In a bid to mitigate the widespread economic cost of a collapse in domestic demand (and supply), and arguably to shore up plummeting equity markets, governments across the world beefed up fiscal stimulus measures while central banks in Australia, Canada, New Zealand, Norway, the UK and US and in many emerging market economies cut their policy rates further. Central banks in Australia, Eurozone, UK, US and Poland announced last week new quantitative easing measures and the Reserve Bank of New Zealand has followed suit today. Six major central banks also announced on Friday coordinated action to enhance liquidity in US Dollars by holding more frequent currency swap operations.

Global equity markets collapsed early in the week and while they stabilised on Thursday-Friday Asia Pacific and European indices are posting big losses in today’s session while futures indicate that US stock markets will open sharply down. 

The insatiable demand for Dollars saw the currency appreciate a staggering 5% in trade-weighted terms last week to its strongest level in decades. The Dollar has appreciated a further 0.6% in the past 48 hours despite central banks’ announcement on enhanced swap lines and despite the US Senate failing yesterday to agree on a $1.6trn US fiscal rescue package. 

Similarly the Euro made strong gains early in the week, also reaching multi-decade highs in trade-weighted terms. However, it has weakened about 1.2% since 18th March with the unwinding of short Euro positions having seemingly stalled, at least for now.

Conversely Sterling was under acute pressure, collapsing 3.7% between 13th and 18th March to a multi-decade low, with the Bank of England’s cumulative rate cuts of 65bp to a new record low of 0.10% doing little to arrest its currency’s slide. Sterling did stabilise on Thursday and rebounded 1.3% on Friday after the Chancellor of the Exchequer announced a fiscal package which would include underwriting 80% of UK workers’ wages up to £2,500/month. Sterling has been broadly stable since Friday.
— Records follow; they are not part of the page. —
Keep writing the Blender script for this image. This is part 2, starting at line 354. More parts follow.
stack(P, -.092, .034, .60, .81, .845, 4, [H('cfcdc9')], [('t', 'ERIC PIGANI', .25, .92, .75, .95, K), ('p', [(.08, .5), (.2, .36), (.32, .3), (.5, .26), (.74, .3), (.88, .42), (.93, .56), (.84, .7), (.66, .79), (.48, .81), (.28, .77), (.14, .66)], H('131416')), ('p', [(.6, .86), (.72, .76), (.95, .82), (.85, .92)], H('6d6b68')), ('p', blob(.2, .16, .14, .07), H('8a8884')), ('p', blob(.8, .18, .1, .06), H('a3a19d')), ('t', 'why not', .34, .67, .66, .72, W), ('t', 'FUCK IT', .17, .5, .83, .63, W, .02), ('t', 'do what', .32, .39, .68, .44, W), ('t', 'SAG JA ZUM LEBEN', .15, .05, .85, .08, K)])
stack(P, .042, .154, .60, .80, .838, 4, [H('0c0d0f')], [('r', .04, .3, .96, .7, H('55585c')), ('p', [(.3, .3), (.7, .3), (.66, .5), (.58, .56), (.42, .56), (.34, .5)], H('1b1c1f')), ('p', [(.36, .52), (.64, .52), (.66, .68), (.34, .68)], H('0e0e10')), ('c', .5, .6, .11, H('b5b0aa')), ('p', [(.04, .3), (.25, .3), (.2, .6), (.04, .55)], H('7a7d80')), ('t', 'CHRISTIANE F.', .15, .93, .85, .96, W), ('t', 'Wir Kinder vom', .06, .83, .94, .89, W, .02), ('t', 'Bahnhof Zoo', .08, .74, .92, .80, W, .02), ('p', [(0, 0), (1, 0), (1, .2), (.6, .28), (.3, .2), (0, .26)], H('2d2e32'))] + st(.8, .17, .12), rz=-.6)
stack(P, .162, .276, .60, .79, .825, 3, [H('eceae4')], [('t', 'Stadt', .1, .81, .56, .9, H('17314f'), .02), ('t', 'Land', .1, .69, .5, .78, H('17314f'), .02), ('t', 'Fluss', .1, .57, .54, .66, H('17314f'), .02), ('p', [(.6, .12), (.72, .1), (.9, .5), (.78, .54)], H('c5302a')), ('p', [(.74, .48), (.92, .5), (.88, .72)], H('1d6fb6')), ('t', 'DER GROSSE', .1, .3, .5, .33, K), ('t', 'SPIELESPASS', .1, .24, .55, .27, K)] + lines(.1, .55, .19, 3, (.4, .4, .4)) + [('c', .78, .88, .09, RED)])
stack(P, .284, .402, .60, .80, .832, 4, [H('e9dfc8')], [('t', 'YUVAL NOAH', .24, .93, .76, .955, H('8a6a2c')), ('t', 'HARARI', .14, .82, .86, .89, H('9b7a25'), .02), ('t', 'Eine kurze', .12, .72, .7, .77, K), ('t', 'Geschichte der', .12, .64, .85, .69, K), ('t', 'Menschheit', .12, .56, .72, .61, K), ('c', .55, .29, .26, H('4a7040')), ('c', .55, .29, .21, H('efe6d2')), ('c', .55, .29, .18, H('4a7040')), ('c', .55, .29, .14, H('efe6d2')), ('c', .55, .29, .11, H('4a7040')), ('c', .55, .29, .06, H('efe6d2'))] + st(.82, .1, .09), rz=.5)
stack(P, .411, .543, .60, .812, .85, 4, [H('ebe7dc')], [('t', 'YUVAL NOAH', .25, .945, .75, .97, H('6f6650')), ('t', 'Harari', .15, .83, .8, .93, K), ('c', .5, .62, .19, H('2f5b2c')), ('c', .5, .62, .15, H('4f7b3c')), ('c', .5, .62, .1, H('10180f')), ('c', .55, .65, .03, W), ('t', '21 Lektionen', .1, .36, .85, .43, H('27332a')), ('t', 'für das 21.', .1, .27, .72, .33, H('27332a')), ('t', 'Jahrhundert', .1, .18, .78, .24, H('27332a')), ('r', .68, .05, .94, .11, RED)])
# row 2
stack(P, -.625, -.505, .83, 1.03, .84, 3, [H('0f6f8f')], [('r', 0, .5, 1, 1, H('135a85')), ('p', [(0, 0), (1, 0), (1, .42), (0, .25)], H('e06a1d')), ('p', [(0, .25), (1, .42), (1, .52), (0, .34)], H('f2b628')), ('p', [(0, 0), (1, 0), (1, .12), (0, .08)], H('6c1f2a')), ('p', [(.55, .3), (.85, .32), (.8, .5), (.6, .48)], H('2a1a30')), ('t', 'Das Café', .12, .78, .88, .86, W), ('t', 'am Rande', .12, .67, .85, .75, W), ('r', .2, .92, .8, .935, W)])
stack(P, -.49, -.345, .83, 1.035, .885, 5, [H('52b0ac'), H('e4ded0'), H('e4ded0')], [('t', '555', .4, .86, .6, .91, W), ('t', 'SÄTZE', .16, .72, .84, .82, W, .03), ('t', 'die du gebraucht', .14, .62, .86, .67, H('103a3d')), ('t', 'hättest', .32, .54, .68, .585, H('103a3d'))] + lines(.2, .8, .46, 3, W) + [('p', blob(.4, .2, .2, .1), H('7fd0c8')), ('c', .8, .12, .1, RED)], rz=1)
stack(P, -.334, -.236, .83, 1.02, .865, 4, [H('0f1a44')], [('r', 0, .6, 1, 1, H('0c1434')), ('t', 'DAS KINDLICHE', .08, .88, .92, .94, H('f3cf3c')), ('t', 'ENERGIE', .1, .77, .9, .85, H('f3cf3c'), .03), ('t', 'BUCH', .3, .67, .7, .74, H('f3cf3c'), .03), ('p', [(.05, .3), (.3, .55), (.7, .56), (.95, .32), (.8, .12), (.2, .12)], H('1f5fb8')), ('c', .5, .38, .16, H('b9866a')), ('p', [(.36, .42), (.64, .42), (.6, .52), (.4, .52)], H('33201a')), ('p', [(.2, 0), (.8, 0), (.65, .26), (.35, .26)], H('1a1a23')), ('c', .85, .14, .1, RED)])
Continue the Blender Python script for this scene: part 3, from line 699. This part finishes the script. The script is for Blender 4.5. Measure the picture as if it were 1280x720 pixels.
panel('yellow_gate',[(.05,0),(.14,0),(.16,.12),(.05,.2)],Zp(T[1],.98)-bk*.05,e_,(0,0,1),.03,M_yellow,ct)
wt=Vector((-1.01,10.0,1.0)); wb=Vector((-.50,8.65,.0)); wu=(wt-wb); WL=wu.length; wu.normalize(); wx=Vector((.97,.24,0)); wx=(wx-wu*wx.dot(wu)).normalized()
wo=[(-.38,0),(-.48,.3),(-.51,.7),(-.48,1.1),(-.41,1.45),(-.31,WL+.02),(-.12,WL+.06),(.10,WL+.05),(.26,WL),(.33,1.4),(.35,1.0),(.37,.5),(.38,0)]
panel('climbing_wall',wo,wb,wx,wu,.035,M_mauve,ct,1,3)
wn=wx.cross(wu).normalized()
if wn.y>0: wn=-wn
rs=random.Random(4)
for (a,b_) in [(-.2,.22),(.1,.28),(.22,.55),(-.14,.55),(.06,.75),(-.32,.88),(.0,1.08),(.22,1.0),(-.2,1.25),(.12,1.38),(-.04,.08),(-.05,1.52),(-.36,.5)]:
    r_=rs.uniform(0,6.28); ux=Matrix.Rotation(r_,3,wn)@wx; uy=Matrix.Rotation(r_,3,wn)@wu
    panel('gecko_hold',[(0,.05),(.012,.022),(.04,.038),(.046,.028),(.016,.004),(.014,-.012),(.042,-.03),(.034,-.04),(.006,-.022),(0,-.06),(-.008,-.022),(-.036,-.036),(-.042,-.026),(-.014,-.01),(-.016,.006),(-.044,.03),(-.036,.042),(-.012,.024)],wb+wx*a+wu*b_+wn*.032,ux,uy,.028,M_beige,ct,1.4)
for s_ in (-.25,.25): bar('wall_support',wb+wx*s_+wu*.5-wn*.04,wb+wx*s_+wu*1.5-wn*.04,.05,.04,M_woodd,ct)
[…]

The Australian and Kiwis Dollars have had similar paths. The Kiwi Dollar fell 3.4% early last week but has in trade-weighted terms been broadly stable since 18th March.  The NZD/USD cross has fallen to 0.565 since the RBNZ’s announcement overnight that it would start QE but this mostly reflects US Dollar strength. 

The safe-haven Swiss Franc has been broadly stable in the past fortnight, albeit at a five-year high. The Swiss National Bank of Switzerland kept its policy rate unchanged at -0.75% at its scheduled meeting, in line with expectations.